Sometimes I’m Honest

When I reflect on any decision I’ve made and every motivation behind those decisions, I wonder what it is I really want out of life. I wonder what it is that I am really trying to find- what I deeply long for more than anything else. I think what I want more than anything else is to know that I am loved, that I am enough, that I am worth something.

I couldn’t tell you what this need stemmed from. A few years of learning about child psychology and development and you would think I could pin it on some traumatic event in my past or some failure of my parents during a critical time of my development. However, my parents have only proven their unconditional love for me consistently throughout my whole life. The majority of the messages I have received from people growing up have been positive and encouraging. I have been born into great privilege and I’ve had a near-perfect life.

And yet, I can’t remember a time in my life when everything I did, every decision I made, wasn’t a desperate shout to the world trying to prove that I am worth something, that I matter, that I am lovable. To me, this desperate longing to be worth loving is a need that is just as natural and innate as the need to breathe or eat.
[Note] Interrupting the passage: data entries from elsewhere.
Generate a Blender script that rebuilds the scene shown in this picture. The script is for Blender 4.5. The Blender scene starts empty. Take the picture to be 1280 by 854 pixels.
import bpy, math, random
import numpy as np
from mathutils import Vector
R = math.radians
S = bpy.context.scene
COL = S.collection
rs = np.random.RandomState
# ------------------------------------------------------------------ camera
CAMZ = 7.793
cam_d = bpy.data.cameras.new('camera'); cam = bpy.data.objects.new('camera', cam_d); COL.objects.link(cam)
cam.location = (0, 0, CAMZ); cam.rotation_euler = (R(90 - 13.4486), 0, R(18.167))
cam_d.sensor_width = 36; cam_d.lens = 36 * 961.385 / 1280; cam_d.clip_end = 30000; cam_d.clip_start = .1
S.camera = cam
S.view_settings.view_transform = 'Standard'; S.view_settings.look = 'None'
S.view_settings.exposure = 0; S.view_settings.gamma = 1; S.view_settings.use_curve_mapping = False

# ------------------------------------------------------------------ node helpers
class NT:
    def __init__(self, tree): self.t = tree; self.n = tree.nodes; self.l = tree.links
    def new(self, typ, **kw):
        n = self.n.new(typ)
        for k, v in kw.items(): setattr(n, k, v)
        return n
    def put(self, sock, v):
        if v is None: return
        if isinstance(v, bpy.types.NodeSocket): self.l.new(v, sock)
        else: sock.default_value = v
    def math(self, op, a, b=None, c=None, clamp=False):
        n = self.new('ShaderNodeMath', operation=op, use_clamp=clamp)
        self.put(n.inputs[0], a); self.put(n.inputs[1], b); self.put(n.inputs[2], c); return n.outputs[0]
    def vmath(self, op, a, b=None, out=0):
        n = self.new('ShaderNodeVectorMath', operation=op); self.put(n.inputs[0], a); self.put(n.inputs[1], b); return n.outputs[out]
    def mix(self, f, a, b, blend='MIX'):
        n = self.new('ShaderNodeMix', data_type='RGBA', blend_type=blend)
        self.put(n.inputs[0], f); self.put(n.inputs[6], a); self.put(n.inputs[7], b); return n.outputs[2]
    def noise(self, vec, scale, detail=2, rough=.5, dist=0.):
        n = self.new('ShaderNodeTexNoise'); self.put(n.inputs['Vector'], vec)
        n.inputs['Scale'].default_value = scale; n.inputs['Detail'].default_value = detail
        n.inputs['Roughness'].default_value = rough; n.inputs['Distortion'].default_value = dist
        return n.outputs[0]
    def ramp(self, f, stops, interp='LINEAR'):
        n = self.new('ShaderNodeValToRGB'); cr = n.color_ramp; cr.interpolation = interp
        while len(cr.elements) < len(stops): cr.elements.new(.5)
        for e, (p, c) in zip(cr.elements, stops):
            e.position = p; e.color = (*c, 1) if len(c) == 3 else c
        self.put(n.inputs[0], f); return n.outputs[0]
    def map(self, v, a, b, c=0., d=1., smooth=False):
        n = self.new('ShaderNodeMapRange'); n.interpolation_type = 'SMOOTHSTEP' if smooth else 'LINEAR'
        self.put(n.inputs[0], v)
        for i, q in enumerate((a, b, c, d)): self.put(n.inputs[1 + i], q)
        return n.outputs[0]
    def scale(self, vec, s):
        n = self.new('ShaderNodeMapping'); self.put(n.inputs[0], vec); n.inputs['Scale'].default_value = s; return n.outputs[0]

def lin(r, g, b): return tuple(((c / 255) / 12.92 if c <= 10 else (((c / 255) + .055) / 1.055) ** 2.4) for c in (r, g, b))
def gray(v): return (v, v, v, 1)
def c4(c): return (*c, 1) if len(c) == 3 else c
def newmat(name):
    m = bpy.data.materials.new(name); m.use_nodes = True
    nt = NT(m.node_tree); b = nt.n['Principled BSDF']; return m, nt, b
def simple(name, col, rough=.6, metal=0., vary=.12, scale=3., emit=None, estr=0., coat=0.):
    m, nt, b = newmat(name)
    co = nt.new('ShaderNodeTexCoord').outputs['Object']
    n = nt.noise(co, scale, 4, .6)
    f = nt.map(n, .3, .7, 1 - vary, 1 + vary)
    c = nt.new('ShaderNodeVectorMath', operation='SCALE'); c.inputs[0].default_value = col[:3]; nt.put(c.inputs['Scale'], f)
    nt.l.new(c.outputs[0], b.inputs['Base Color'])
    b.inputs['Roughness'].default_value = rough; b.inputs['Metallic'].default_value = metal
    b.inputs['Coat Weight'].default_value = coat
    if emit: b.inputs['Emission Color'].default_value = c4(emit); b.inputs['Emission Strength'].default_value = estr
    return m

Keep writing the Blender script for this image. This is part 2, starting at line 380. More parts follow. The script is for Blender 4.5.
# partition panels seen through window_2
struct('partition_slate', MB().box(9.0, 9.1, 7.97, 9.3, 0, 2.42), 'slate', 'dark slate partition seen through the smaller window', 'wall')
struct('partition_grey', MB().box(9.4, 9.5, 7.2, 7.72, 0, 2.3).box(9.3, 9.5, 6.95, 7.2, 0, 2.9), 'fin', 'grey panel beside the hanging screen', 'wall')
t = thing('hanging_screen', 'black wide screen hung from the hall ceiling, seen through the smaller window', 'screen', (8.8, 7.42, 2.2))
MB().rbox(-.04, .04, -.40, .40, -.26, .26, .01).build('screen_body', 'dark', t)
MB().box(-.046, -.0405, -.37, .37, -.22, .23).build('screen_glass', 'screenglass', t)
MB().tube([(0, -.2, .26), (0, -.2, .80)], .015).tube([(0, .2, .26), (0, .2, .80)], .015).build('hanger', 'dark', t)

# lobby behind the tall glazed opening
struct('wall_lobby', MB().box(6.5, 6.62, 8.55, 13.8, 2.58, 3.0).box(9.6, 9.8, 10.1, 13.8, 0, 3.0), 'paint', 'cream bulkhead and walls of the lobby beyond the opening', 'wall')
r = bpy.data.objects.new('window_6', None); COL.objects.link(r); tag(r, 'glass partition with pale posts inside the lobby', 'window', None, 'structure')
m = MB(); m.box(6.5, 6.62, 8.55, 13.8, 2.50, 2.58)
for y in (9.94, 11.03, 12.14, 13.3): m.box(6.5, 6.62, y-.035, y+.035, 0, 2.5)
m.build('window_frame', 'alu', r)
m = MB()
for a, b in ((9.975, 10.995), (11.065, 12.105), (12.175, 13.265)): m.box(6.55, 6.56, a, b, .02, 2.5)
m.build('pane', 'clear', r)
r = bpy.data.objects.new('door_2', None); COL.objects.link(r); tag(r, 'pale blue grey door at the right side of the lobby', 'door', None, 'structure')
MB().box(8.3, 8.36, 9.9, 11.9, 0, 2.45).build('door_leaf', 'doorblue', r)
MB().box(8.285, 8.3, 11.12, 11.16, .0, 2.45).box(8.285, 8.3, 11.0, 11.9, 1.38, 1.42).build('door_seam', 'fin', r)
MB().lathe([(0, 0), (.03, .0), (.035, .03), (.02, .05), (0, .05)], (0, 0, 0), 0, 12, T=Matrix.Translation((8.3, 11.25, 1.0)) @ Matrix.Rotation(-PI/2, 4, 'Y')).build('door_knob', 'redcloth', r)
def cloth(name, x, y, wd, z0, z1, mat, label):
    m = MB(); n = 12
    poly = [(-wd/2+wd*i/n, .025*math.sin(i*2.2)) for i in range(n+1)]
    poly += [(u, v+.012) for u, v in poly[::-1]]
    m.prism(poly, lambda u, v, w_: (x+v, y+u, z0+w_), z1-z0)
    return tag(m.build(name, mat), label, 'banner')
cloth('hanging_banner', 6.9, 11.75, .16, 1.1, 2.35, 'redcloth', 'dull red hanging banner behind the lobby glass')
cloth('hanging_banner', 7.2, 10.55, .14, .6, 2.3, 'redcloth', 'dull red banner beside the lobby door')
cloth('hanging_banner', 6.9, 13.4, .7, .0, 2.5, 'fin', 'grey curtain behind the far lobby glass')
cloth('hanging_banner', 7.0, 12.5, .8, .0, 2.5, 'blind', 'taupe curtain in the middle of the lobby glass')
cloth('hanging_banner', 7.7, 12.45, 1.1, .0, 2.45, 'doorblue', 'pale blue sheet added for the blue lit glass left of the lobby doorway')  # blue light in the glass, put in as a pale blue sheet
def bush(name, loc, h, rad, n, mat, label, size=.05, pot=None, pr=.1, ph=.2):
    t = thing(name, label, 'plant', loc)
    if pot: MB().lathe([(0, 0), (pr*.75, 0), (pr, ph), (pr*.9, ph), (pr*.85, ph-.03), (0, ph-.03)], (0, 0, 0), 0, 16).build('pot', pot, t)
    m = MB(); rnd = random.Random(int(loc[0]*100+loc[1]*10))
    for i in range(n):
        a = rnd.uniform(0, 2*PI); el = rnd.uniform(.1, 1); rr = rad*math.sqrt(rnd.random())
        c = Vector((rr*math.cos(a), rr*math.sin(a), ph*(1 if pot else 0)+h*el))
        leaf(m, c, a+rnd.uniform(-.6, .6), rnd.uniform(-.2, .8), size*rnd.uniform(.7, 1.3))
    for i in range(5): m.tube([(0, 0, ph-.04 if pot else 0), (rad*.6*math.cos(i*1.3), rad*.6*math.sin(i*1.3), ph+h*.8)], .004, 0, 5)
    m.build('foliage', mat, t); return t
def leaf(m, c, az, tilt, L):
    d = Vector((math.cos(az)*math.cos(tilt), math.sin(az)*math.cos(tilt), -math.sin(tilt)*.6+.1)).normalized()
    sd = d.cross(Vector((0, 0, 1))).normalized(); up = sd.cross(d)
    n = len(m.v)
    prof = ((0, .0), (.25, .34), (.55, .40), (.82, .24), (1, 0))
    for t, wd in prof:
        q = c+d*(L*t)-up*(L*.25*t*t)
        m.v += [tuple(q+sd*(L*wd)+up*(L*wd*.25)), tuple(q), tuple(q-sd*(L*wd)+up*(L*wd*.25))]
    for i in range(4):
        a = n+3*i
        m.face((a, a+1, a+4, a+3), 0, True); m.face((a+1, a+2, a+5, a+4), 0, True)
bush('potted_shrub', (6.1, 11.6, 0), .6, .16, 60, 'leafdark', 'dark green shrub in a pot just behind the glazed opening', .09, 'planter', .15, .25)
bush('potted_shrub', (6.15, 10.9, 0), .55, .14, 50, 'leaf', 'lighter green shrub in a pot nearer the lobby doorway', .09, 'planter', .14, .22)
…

Last year, I served as a RA in a freshman dorm. It radically changed my life for the better, but it also took over my life. My entire identity and self-worth was wrapped up in how I was able to provide for my residents, in how much they loved me, and in how much they needed me. For an entire year I received constant messages that because I was a RA, I was worth something, that I was lovable, that my life meant something. I was addicted to it and I became consumed by it. It became a drug in which I used to numb myself to the reality of my pain, to keep myself from being truly awake. Without even being aware of it, I believed that naturally and inherently I was still worth nothing. In my mind, I was only as valuable as much as I could help people and sacrifice for them- in how much I could “love” them.  I didn’t understand at the time that the only love I could offer was shallow, selfish, and unsustainable because I was operating out of the belief that human worth is conditional.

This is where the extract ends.